Sage 50 and UPS integration
Sage 50 manages your vendors, customers, and purchase orders on Windows. UPS moves your shipments and tracks delivery. Connecting the two automates shipment creation from your orders, syncs customer addresses for validation, and keeps tracking information linked to the transaction records where your team finds them. ml-connector handles the very different connection models on each side and keeps the data flowing without manual re-entry.
What moves between them
Purchase orders and customer records flow from Sage 50 to UPS. ml-connector reads purchase orders and customers from Sage 50 at regular intervals, then creates corresponding shipments in UPS and retrieves ratings and shipment identifiers. Tracking data flows back from UPS into Sage 50 as shipment events and status updates are polled from Quantum View or received via Track Alert webhooks. Address validation happens in both directions: customer and vendor addresses from Sage 50 are validated against UPS standards, and delivery confirmation data is written back to associated Sage 50 purchase order records.

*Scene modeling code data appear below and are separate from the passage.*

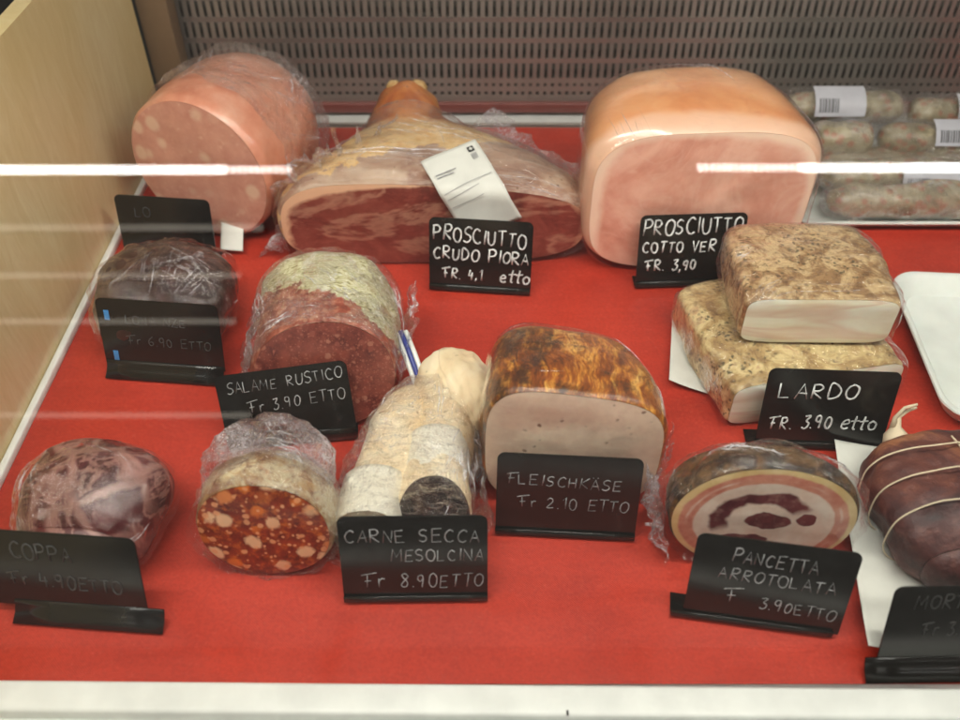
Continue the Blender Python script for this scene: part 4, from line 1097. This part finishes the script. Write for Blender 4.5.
lamp('ceiling_lamp', (-.25, -.55, 1.95), 1.3, .30, .02, 'wide white ceiling lamp panel over the customers side', m_emit('panel_diffuser', (1.0, .96, .90, 1), 13))
LED2 = m_emit('shelf_led_diffuser', (1.0, .97, .92, 1), 22, 0)
LED3 = m_emit('dim_shelf_led_diffuser', (1.0, .90, .75, 1), 1.5, 0)
def behind(px, py, t2):
    # where a lamp behind the customer has to hang to be mirrored in the pane at that spot
    v = (py-360)/900; d = Vector(((px-480)/900, .723-v*.691, -.691-v*.723))
    nn = Vector((0, -math.cos(R(25)), math.sin(R(25)))); o_ = Vector((0, 0, .575)); p0 = Vector((0, .205, .012))
    t1 = (p0-o_).dot(nn)/d.dot(nn); h = o_+d*t1; return h+(d-2*d.dot(nn)*nn)*t2
for (pa, pb, py, wd, m_, lb) in ((-130, 225, 170, .020, LED2, 'bright led strip behind the customer, mirrored in the glass on the left'), (800, 1100, 168, .020, LED2, 'bright led strip behind the customer, mirrored in the glass on the right'),
        (-130, 262, 228, .016, LED3, 'upper dim shelf strip mirrored faintly in the glass'), (-130, 240, 276, .014, LED3, 'second dim shelf strip mirrored faintly in the glass'),
        (-130, 235, 322, .014, LED3, 'third dim shelf strip mirrored faintly in the glass'), (-130, 250, 416, .014, LED3, 'lowest dim shelf strip mirrored faintly in the glass')):
    a = behind(pa, py, 2.0); b = behind(pb, py, 2.0)
    t = thing('shelf_lamp', (a+b)/2, 0, lb, 'lamp')
    bm = bmesh.new(); box(bm, (0, 0, 0), (abs(b.x-a.x), .01, wd)); frombm('diffuser', bm, m_, t, False)
    if m_ is LED2:
        e = behind(291 if pb < 400 else 697, py, 2.0).x-t.location.x; hw = abs(b.x-a.x)/2; sg = math.copysign(1, e)
        bm = bmesh.new(); q = hw+.004
        while q < abs(e):
            box(bm, (sg*q, .001, .005), (.0085, .008, .006)); box(bm, (sg*q, .001, -.005), (.0085, .008, .006)); q += .0165
        frombm('led_dots', bm, LED2, t, False)
        boxobj('dot_strip', (sg*(hw+abs(e))/2, -.002, 0), (abs(e)-hw, .006, wd*.9), m_emit('dim_strip', (1, 1, .96, 1), 3), t, .001)
    boxobj('housing', (0, -.016, 0), (abs(b.x-a.x)+.02, .02, wd+.006), DARKM, t, .002)
tag(flat('shop_floor', -6, 6, -5, 7, -.95, plain('dark_floor', (.02, .022, .018, 1), .6)), kind='structure')

w = bpy.data.worlds.new('World'); bpy.context.scene.world = w; w.use_nodes = True
w.node_tree.nodes['Background'].inputs[0].default_value = (1.0, .93, .84, 1); w.node_tree.nodes['Background'].inputs[1].default_value = .13

cam = bpy.data.cameras.new('camera'); co = bpy.data.objects.new('camera', cam); C.objects.link(co)
co.location = (0, 0, .575); co.rotation_euler = (R(90-43.7), R(.0), 0)
cam.sensor_width = 36; cam.lens = 900/960*36; cam.clip_start = .01; cam.clip_end = 50
cam.dof.use_dof = True; cam.dof.focus_distance = .75; cam.dof.aperture_fstop = 5
sc = bpy.context.scene; sc.camera = co
sc.render.engine = 'CYCLES'; sc.cycles.max_bounces = 10; sc.cycles.transparent_max_bounces = 24
sc.view_settings.view_transform = 'Standard'; sc.view_settings.look = 'None'; sc.view_settings.gamma = 1
sc.view_settings.exposure = 0
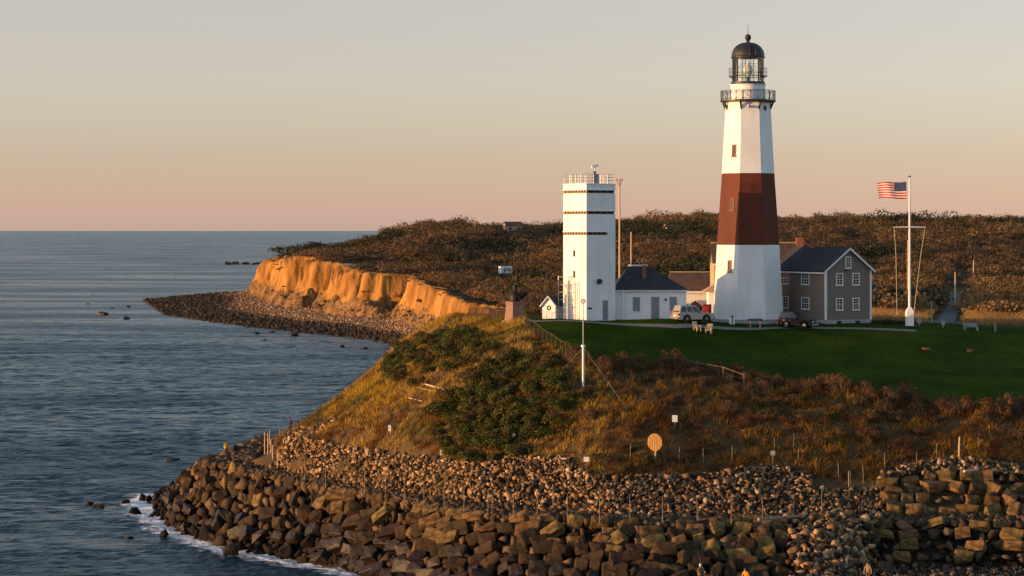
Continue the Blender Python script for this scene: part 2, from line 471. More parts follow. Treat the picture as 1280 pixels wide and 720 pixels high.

How ml-connector handles it
ml-connector runs on a Windows machine with Sage 50 installed and uses the Sage 50 SDK (US .NET SDK or UK SDO COM layer) to authenticate with local Windows username and password and poll purchase orders by last-modified date. Because Sage 50 has no webhooks and requires exclusive access to company files (no interactive user session while SDK queries run), ml-connector polls at 15-minute intervals, the minimum practical frequency for near-real-time sync. On the UPS side, it stores OAuth 2.0 credentials encrypted and refreshes the bearer token every three hours (within the four-hour lifetime) to avoid service interruptions. Shipment creation requests include customer addresses from Sage 50, which UPS validates and corrects if needed; ml-connector surfaces validation failures so addresses can be fixed before retry. Tracking subscriptions are renewed every 14 days to maintain continuity. Every shipment ID and tracking event is recorded with a full audit trail, linked to the originating purchase order, so the status is visible where your team works.
A real-world example
A mid-sized wholesale distributor uses Sage 50 on Windows to manage vendor relationships, purchase orders, and customer master data. Orders are picked and packed in a warehouse, then shipped via UPS. Before the integration, a shipping clerk manually entered tracking numbers from UPS into Sage 50 after each shipment left the dock, and address discrepancies between Sage 50 and UPS caused delays and costly reshipping. With Sage 50 and UPS connected, outbound purchase orders automatically become shipments in UPS with customer addresses validated against UPS standards. Tracking updates flow back into Sage 50 without re-entry, so the team can see shipment status in the order record, and address problems are caught and resolved before the package ships.
What you can do
- Create shipments in UPS from purchase orders and sales orders in Sage 50, with addresses validated against UPS standards.
- Poll purchase orders and customer records from Sage 50 every 15 minutes and sync outbound shipment details to UPS.
- Track shipment status from UPS via Quantum View polling and Track Alert subscriptions, linked to Sage 50 order records.
- Validate and correct customer and vendor addresses between Sage 50 and UPS, surfacing mismatches for correction before shipment.
- Authenticate Sage 50 via Windows-local SDK credentials and UPS via OAuth 2.0, with token refresh and exclusive-access polling on a schedule you control.
Questions
- Does the integration handle both outbound sales orders and inbound purchase orders?
- The integration is primarily designed for outbound sales orders and customer shipments to UPS. Inbound purchase orders from vendors can be tracked if the vendor ships via UPS, but since UPS has no billing or invoice API, purchase invoice data cannot be synchronized back to Sage 50. Address validation and tracking status work for both directions where the carrier is UPS.
- Why does ml-connector poll Sage 50 instead of triggering immediately on a new order?
- Sage 50 has no webhooks or remote event API and requires exclusive access to company data files while the SDK is active. This means an interactive user cannot be logged into Sage 50 at the same time the integration queries it. Polling every 15 minutes is the practical minimum frequency that respects Sage 50's architecture and provides near-real-time sync without conflicts or high resource overhead.
- What happens if a customer address in Sage 50 fails UPS validation?
- ml-connector returns the validation error with a specific reason (e.g., ambiguous street, missing postal code, invalid city). The record is marked for review in Sage 50 and the shipment is not created until the address is corrected. Once fixed, the next polling cycle retries the address validation and shipment creation, with a full audit trail of the corrections applied.